Analytics revenue was up 59% to $31.1 million in Q2 2022 versus $19.6 million in the second quarter of 2021, and represented 90% of total revenue this quarter.

This growth in our revenues came from all components of analytics, including software licenses from Symmetrics and Accentio and our leading edge engagements.

On a quarter-over-quarter basis, our analytics revenue was up 0.7 million, or 2%, driven up by growth in leading edge and software licenses and were offset by lower perpetual licenses this quarter, which had benefited last quarter.

We are very pleased with the various analytics engagements we have currently ongoing, the business we are winning, and the customer mindshare we are getting across the hierarchy of customer organizations.

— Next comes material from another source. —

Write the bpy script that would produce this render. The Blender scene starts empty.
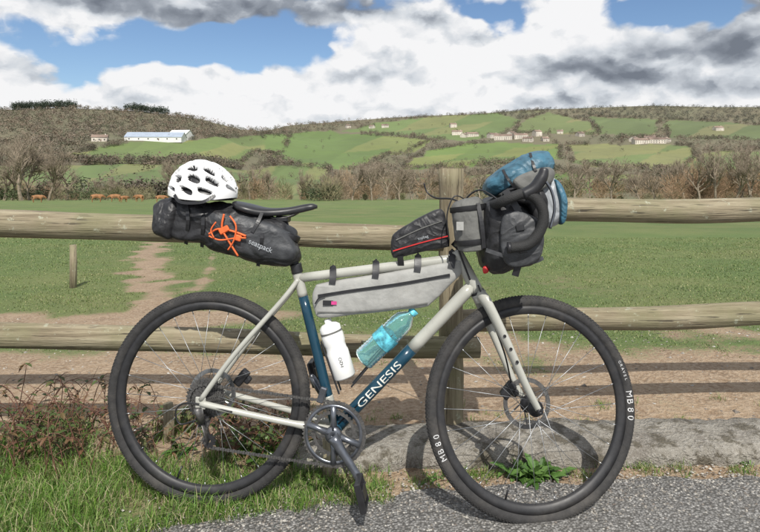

which plays well towards our goal to be the go-to manufacturing data analytics platform for the global semiconductor and electronics ecosystem.

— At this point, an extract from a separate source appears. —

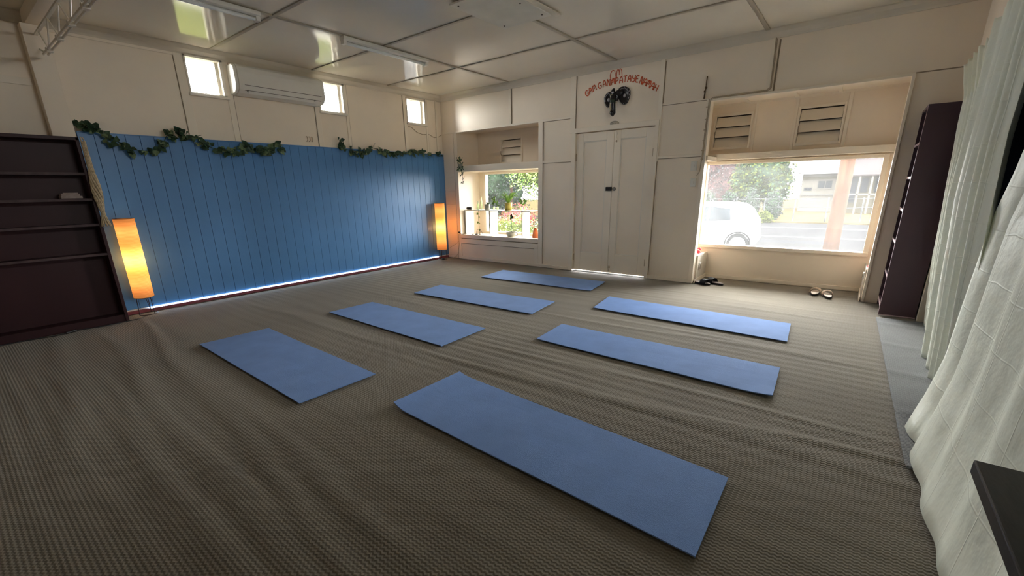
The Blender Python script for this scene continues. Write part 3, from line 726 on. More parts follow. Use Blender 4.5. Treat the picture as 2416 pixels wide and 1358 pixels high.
tag(t.build('painted_lettering', orange_paint, smooth=True), 'orange hand-painted arched words above the elephant head', 'lettering')

# ------------------------------------------------------------------ elephant head wall carving
E = thing('elephant_carving', 'black and silver carved elephant head hung above the doors', 'wall carving', (3.42, 0, 2.4))
def ear(cx, cz, sgn, sc):
    m = MB(); n = 30; ring = []
    for k in range(n):
        a = 2 * math.pi * k / n
        rx = 0.072 * (1 + 0.10 * math.sin(a)) ; rz = 0.098
        # drooping ear: wide on top, pointed below
        x = math.cos(a) * rx * (1.0 + 0.35 * max(0, math.sin(a))); z = math.sin(a) * rz - 0.02 * math.cos(a) * sgn
        sc_l = 1 + (0.04 if k % 2 else 0) * (1 if math.cos(a) * sgn > 0 else 0)
        ring.append((x * sc_l, z * sc_l))
    base = []
    for (s_, y) in ((1.0, -0.012), (1.0, -0.026), (0.82, -0.034), (0.55, -0.022), (0.2, -0.016)):
        base.append([(cx + p[0] * s_ * sc, y, cz + p[1] * s_ * sc) for p in ring])
    i0 = len(m.v)
    for r_ in base: m.v += r_
    for q in range(len(base) - 1):
        for k in range(n): m.f.append((i0 + q * n + k, i0 + q * n + (k + 1) % n, i0 + (q + 1) * n + (k + 1) % n, i0 + (q + 1) * n + k))
    m.f.append(tuple(i0 + 4 * n + k for k in range(n))); m.f.append(tuple(i0 + k for k in reversed(range(n))))
    e = m.build('ear', mask_black, E, smooth=True)
    r2 = MB(); r2.tube([(cx + p[0] * 0.74 * sc, -0.034, cz + p[1] * 0.74 * sc + 0.004) for k, p in enumerate(ring) if 1 <= k <= 16], 0.0035, 6); r2.build('silver_line', mask_silver, e)
    r3 = MB(); r3.ball((cx + sgn * 0.010, -0.024, cz - 0.004), 0.024, sc=(0.85, 0.5, 1)); r3.build('silver_dot', mask_silver, e, smooth=True)
    for k in range(0, n):
        a = 2 * math.pi * k / n
        if math.cos(a) * sgn > 0.1 and k % 2: MB().ball((cx + ring[k][0] * 0.9 * sc, -0.032, cz + ring[k][1] * 0.9 * sc), 0.006, 8, 6).build('edge_stud', mask_silver, e)
ear(3.335, 2.445, -1, 0.98); ear(3.545, 2.470, 1, 1.12)
m = MB(); m.ball((3.428, -0.045, 2.462), 0.062, 20, 14, sc=(0.92, 0.62, 1.15)); m.ball((3.475, -0.035, 2.505), 0.050, 14, 10, sc=(1.2, .6, .85)); m.ball((3.372, -0.035, 2.500), 0.040, 14, 10, sc=(1.1, .6, .9))
m.build('head', mask_black, E, smooth=True)
tr_pts = [(3.418, -0.078, 2.47), (3.416, -0.095, 2.42), (3.422, -0.090, 2.36), (3.430, -0.082, 2.30), (3.434, -0.082, 2.262), (3.430, -0.105, 2.240), (3.424, -0.128, 2.252), (3.420, -0.125, 2.278)]
m = MB(); m.tube(tr_pts, [0.038, 0.036, 0.030, 0.027, 0.029, 0.029, 0.026, 0.018], 16); m.build('trunk', mask_black, E, smooth=True)
m = MB(); m.ball((3.402, -0.096, 2.458), 0.026, 14, 10, sc=(.9, .6, 1.4)); m.build('gilt_forehead', mask_gold, E, smooth=True)
m = MB(); m.tube([(3.420, -0.098, 2.425), (3.420, -0.098, 2.385)], [0.037, 0.034], 16); m.build('green_band', mask_green, E, smooth=True)
m = MB(); m.tube([(3.400, -0.110, 2.37), (3.398, -0.110, 2.32), (3.404, -0.104, 2.285)], [0.008, 0.014, 0.007], 10); m.build('gilt_stripe', mask_gold, E, smooth=True)
m = MB(); m.ball((3.405, -0.080, 2.515), 0.018, 12, 8, sc=(1, .5, 1)); m.build('crown_jewel', mask_silver, E, smooth=True)
m = MB(); m.tube([(3.400, -0.060, 2.525), (3.408, -0.060, 2.552), (3.418, -0.058, 2.568)], [0.028, 0.022, 0.009], 12); m.build('crown', mask_black, E, smooth=True)
for sx, xx in ((-1, 3.384), (1, 3.462)):
    m = MB(); m.tube([(xx, -0.075, 2.40), (xx + sx * 0.004, -0.085, 2.34), (xx + sx * 0.010, -0.080, 2.26)], [0.013, 0.010, 0.003], 10); m.build('tusk', ivory_m, E, smooth=True)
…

During the second quarter, revenue contribution from the integrated yield ramp was $3.6 million, down from last year primarily due to gainshare contracts that ended in the second half of last year, which we have spoken about in prior calls.

On a quarter over quarter basis, our IIR revenue was up 0.5 million, primarily due to higher shipment volumes at customers.

We are pleased about the transition to analytics and the total company revenue growth we are starting to deliver for our shareholders.

As you will note, today via our press release, we have also guided to 25% total revenue growth for the full year 2022, having already delivered approximately similar percentage annual growth for the prior 2021 full year.

We find this annual growth in revenue for 2022 quite meaningful, as it is against the backdrop of two items.

First, that 2021 already benefited from the full year results of our symmetric acquisition.

So our total growth this year will need to build on top of that.

Second, 2021 still had half a year of gainshare revenue from contracts that ended last year, which we do not have for the current full year.

Our ending backlog was $184.4 million and is up 33% on a year-over-year basis.

We believe we can grow our backlog over the coming quarters as we close key ongoing engagements with multiple customers across various product lines of our business.

We have also continued to expand on our partnerships, as John mentioned, and this quarter in particular announced collaboration with SAP.

to closely connect the shop floor manufacturing data with the top floor analysis data.

We also continue to work on prior announced collaborations with Adventest, Siemens, Cliquot and I.B.M. all influential leaders in our industry.

We reported gross margins of 69% for the quarter, similar to last quarter, and markedly above 65% for Q2 of prior year.

On a quarter over quarter basis, we may see slight variations on this metric as we modulate the spend for our various customer engagements and grow our cloud spend to support the growth of recurring revenues.

We are committed to our non-gap gross margin target model of 70%.

On the operating expense side, our R&D spend was up 0.7 million compared to last quarter, primarily due to personnel-related costs from timing of worldwide merit increase during Q2, and increased spend for child costs.

Our SG&A was down 0.4 million due to some one-time saving items and timing of annual expenses occurring during the quarter.

For EPS, we reported a profit of 11 cents for the quarter, compared to a profit of 9 cents for the prior quarter, and a loss of 1 cent for the quarter a year ago.

We are pleased about this 12-cent positive swing in EPS compared to the same quarter last year.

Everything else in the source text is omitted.